Kim Seung-gyu's breakout 2013 season ended in a devastating last-minute title loss to rivals Pohang. Now back with the Horangi after four years in Japan, Korea's No. 1 gets another shot at the title this weekend.

Jeonbuk have their own title-decider demons to contend with thanks to a final day loss to FC Seoul back in 2016. Seven squad members from that day are still with Jeonbuk: Shin Hyung-min, Choi Chul-soon, Cho Sung-hwan, Park Won-jae, Ricardo Lopes, Lee Dong-gook, and Ko Moo-yeol; while Kim Bo-kyung and Kim Chang-soo, who also featured in that match, will be hoping to put one over on their old teammates as they pull on the blue stripes of Ulsan this weekend.

Prediction

So we have the team with the best home record hosting the team with the best away record, the two most miserly defenses facing the two most prolific attacks, the rock versus the hard place, Norris meets Van Damme.
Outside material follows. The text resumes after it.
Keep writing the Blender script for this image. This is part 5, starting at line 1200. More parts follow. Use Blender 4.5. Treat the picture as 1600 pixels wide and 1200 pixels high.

Matches like these often come down to the finest of margins.  Will Ulsan stumble at the final hurdle yet again?  Is Jeonbuk's steely clench on the title a thing of the past under Morais? I really don't know.  My heart says it is Ulsan's turn, and my head says they are the superior team.  But I know better than to bet against the Big Green Machine in this kind of game. So I'll stay away from a prediction this once and instead rock gently back and forth with my fingers crossed from now until the final whistle.